Emmylou Harris and Rodney Crowell Album 'Old Yellow Moon': Good For All Of the Things

For anyone with a country heart, Emmylou Harris and Rodney Crowell’s Old Yellow Moon is a long-awaited treat. This is the first Harris/Crowell collaboration since 1975, when Crowell joined Harris’ Hot Band and backed her on solo debut Pieces of the Sky. Even the most critical critics can hardly find anything very critical to say about the album. Almost 40 years after their first pairing, the duo is still just like a shot of apple pie moonshine on a cold winter night.

Old Yellow Moon’s sound is already guaranteed simple syrup, seeing as they are both two of the best harmonizers in the business, but ten seconds into the album’s opening track “Hanging Up My Heart” you know you’re in for way more than just the classic honky tonk croons of yesteryear. Harris leads the song with the citric assertiveness she’s know for when she’s not honeying up some harmony. Crowell follows sweetly behind her, just as she does when he takes the lead.

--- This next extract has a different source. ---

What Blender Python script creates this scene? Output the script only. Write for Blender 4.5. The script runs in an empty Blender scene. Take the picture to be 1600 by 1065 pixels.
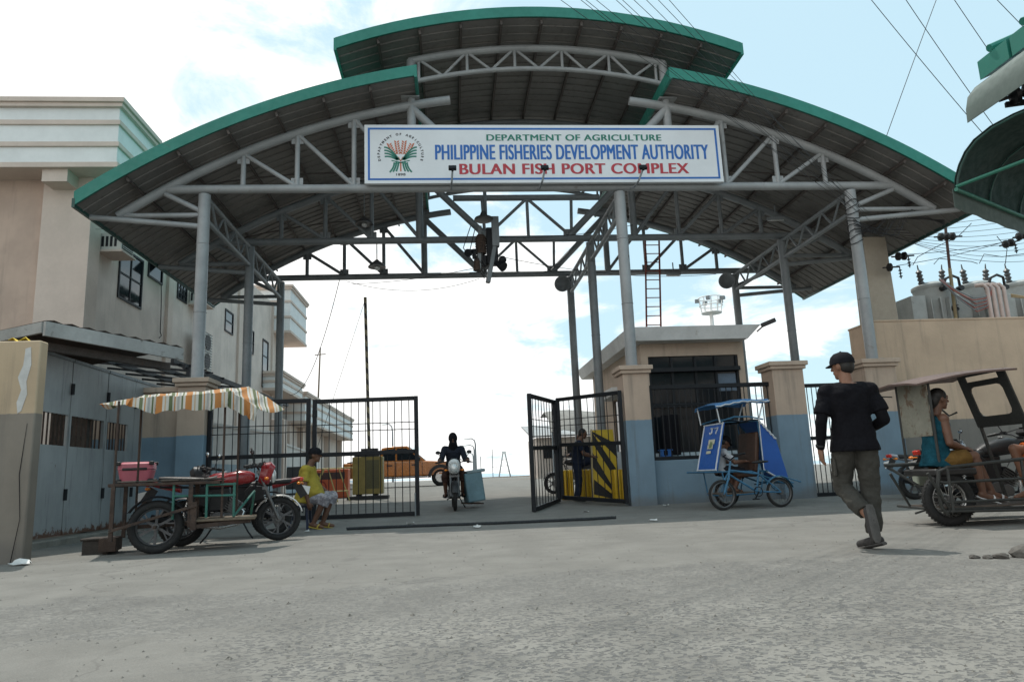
import bpy, bmesh, math, random
from mathutils import Vector as V, Matrix as Mx
random.seed(7)
C = bpy.context.scene
COL = C.collection
PI = math.pi
R = math.radians
# ---------------------------------------------------------------- camera
# world axes: X along the gate front (to the right), Y into the port, Z up; camera stands at the origin
pitch, roll, yaw = .1857, -.041, .089
def _g(x, y, z):
    return V((x*math.cos(yaw)+y*math.sin(yaw), -x*math.sin(yaw)+y*math.cos(yaw), z))
_f = V((0, math.cos(pitch), math.sin(pitch))); _u = V((0, -math.sin(pitch), math.cos(pitch))); _r = V((1, 0, 0))
_c, _s = math.cos(roll), math.sin(roll)
_r, _u = _c*_r+_s*_u, -_s*_r+_c*_u
_r, _u, _f = _g(*_r), _g(*_u), _g(*_f)
cd = bpy.data.cameras.new('camera'); cam = bpy.data.objects.new('camera', cd); COL.objects.link(cam)
cd.sensor_width = 36; cd.lens = 1118.5/1600*36; cd.clip_start = .05; cd.clip_end = 60000
m = Mx.Identity(4)
for i in range(3):
    m[i][0] = _r[i]; m[i][1] = _u[i]; m[i][2] = -_f[i]
m.translation = V((0, 0, .76)); cam.matrix_world = m
C.camera = cam
# ---------------------------------------------------------------- sky, sun, exposure
SUN = V((-.15, .34, 1)).normalized()
W = bpy.data.worlds.new("World"); C.world = W; W.use_nodes = True
nt = W.node_tree; nd = nt.nodes; lk = nt.links
bg = nd['Background']
sky = nd.new('ShaderNodeTexSky'); sky.sky_type = 'NISHITA'; sky.sun_disc = False
sky.sun_elevation = math.asin(SUN.z); sky.sun_rotation = math.atan2(SUN.x, SUN.y)
sky.air_density = 1.0; sky.dust_density = 1.2; sky.ozone_density = 1.0
tc = nd.new('ShaderNodeTexCoord')
sp = nd.new('ShaderNodeSeparateXYZ'); lk.new(tc.outputs['Generated'], sp.inputs[0])
def wmath(op, a, b=None, c=None, clamp=False):
    n = nd.new('ShaderNodeMath'); n.operation = op; n.use_clamp = clamp
    for i, x in enumerate((a, b, c)):
        if x is None: continue
        if isinstance(x, (int, float)): n.inputs[i].default_value = x
        else: lk.new(x, n.inputs[i])
    return n.outputs[0]
zz = wmath('ADD', wmath('MAXIMUM', sp.outputs[2], 0.0), .25)
cb = nd.new('ShaderNodeCombineXYZ')
lk.new(wmath('DIVIDE', sp.outputs[0], zz), cb.inputs[0]); lk.new(wmath('DIVIDE', sp.outputs[1], zz), cb.inputs[1])
n1 = nd.new('ShaderNodeTexNoise'); n1.inputs['Scale'].default_value = 1.5; n1.inputs['Detail'].default_value = 8
n1.inputs['Roughness'].default_value = .55; n1.inputs['Distortion'].default_value = .35
lk.new(cb.outputs[0], n1.inputs['Vector'])
# clouds thicken to the left of the gate and low over the sea
lean = wmath('MULTIPLY', wmath('ADD', wmath('MULTIPLY', sp.outputs[0], -1.0), -.02), .50)
low = wmath('MULTIPLY', wmath('SUBTRACT', .36, sp.outputs[2]), .62)
n2 = nd.new('ShaderNodeTexNoise'); n2.inputs['Scale'].default_value = 3.4; n2.inputs['Detail'].default_value = 9; n2.inputs['Roughness'].default_value = .62; n2.inputs['Distortion'].default_value = .6
lk.new(cb.outputs[0], n2.inputs['Vector'])
wisp = wmath('MULTIPLY', wmath('SUBTRACT', n2.outputs['Fac'], .43), .95)
cm = wmath('ADD', wmath('ADD', wmath('ADD', n1.outputs['Fac'], lean), low), wisp)
mask = nd.new('ShaderNodeMapRange'); mask.interpolation_type = 'SMOOTHSTEP'
lk.new(cm, mask.inputs[0]); mask.inputs[1].default_value = .41; mask.inputs[2].default_value = .66
mask.inputs[3].default_value = .0
mx = nd.new('ShaderNodeMix'); mx.data_type = 'RGBA'
m0 = nd.new('ShaderNodeMix'); m0.data_type = 'RGBA'; m0.inputs[0].default_value = .66
lk.new(sky.outputs[0], m0.inputs[6]); m0.inputs[7].default_value = (7.6, 10.6, 11.6, 1)      # thin high haze
lk.new(mask.outputs[0], mx.inputs[0]); lk.new(m0.outputs[2], mx.inputs[6]); mx.inputs[7].default_value = (12.4, 12.4, 12.2, 1)
lk.new(mx.outputs[2], bg.inputs[0]); bg.inputs[1].default_value = .10
sl = bpy.data.lights.new('sun', 'SUN'); sl.energy = 3.1; sl.angle = R(.6); sl.color = (1, .955, .88)
so = bpy.data.objects.new('sun', sl); COL.objects.link(so)
so.rotation_euler = (-SUN).to_track_quat('-Z', 'Y').to_euler()
C.view_settings.view_transform = 'Standard'; C.view_settings.look = 'None'
C.view_settings.exposure = .08; C.view_settings.gamma = 1; C.view_settings.use_curve_mapping = False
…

The best part of the album in my opinion is that it not only sounds like the past, but is a tribute to the past. Old Yellow Moon includes four original Crowell tracks, and eight covers (many by Hot Band originals, like Hank DeVito’s aforementioned “Hanging Up My Heart”). When I got to the album’s second track though, a revival of Roger Miller’s “Invitation To The Blues(not to be confused with the Tom Waits song), I had to hit "repeat" four times before I could go on. Maybe I’m a sucker for 50s country fiddles, but with the finesse of Harris’ backing and the sweetness of Crowell’s lead, their version proves how enduring a country classic can be.

Emmylou’s cover of Patti Scialfa “Spanish Dancer” is really what gives the album some character. It’s unexpected, and delivered with the confident smokey sweetness that only a great like Harris can bring to the table.  The song has the effortless flow of a Bob Dylan ballad, if Bob Dylan could cross his legs and sing like a lady. Crowell’s original piano ballad “Open Season On My Heart” is the perfect somber note to follow, and comes as a sort of toast to the album being a tour through all different kinds of country.

Unless you’ve got no soul, the duo picking up the pace with their guitar driven cover of Kris Kristofferson’s “Chase the Feeling” should make you want to put on some cut-offs and go buy a bottle of Jack. They give the song a rock-a-billy life of its own, that some how comes all too naturally for the country singers. The song is cleverly followed by a saloon-style rendition of Hank DeVito and Donivan Cowart’s “Black Caffeine.” The song not only adds some dynamism to the twangy tracks leading up to it, but adds some diversity to the albums’ themes as well.

The following track, a haunting, roomy retelling of Allen Reynold’s “Dreaming My Dreams” led with only spare guitar, fiddle and steel, is maybe the best song on the album. The understated grace of Crowell and Harris’ delivery is just another tribute to the way legends make music. Crowell then playfully takes the lead on a throwback to Pieces of the Sky with “Bluebird Wine.” The jaunty tune is a rambling mood elevator, and also offers a nostalgic nod to the two’s own musical past, which is necessary and tastefully done. 

The reprieve is short lived. Harris’ crooney “Back When We Were Beautiful” is another time-standing-still tearjerker, one of those country songs you can only listen to once a year. Harris’ breathily powerful performance is lightened only slightly by Crowell’s harmonies at the chorus, just to make sure that you don’t get any kind of melodic break from crying. Crowell’s “Here We Are” follows as a sort of call and response to the sadness of “Back When We Were Beautiful.” It also goes to prove that Rodney Crowell can write one damn good love ballad.

The second to last song, Crowell’s rambling “Bull Rider,” is maybe the least well-received song on the album. I disagree; I find the open, folky, Gram Parsons guitar sound of the song to be a great addition to Old Yellow Moon’s highs and lows. Lyrically the song isn’t as strong as the others, as a more 80’s style character study, but it’s a nice note nonetheless.

The album’s closing, and title track “Old Yellow Moon,” the third DeVito song on the album, seems to be a very intentional way to wrap things up. The song features the most melded moments of the two singers' voices, as well as a traditional, soft country accompaniment. The album as a whole is a journey, full of pockets of different kinds of feeling.

There are songs about cowboys, songs about the country, songs about love, and songs about being wrong. “Old Yellow Moon” seems to tie in the tour through the times, with an ode to experience and old age. It’s a way of saying that all of those moments that you thought were gonna make you better, those moments you wrote those other songs about, well you don’t always end up better for it. All in all Old Yellow Moon is just as great as you’d expect an album from two heavy hitters of honky tonk legend to make. So listen to it, cry to it, dance to it, and drink to it, it’s good for all of the things.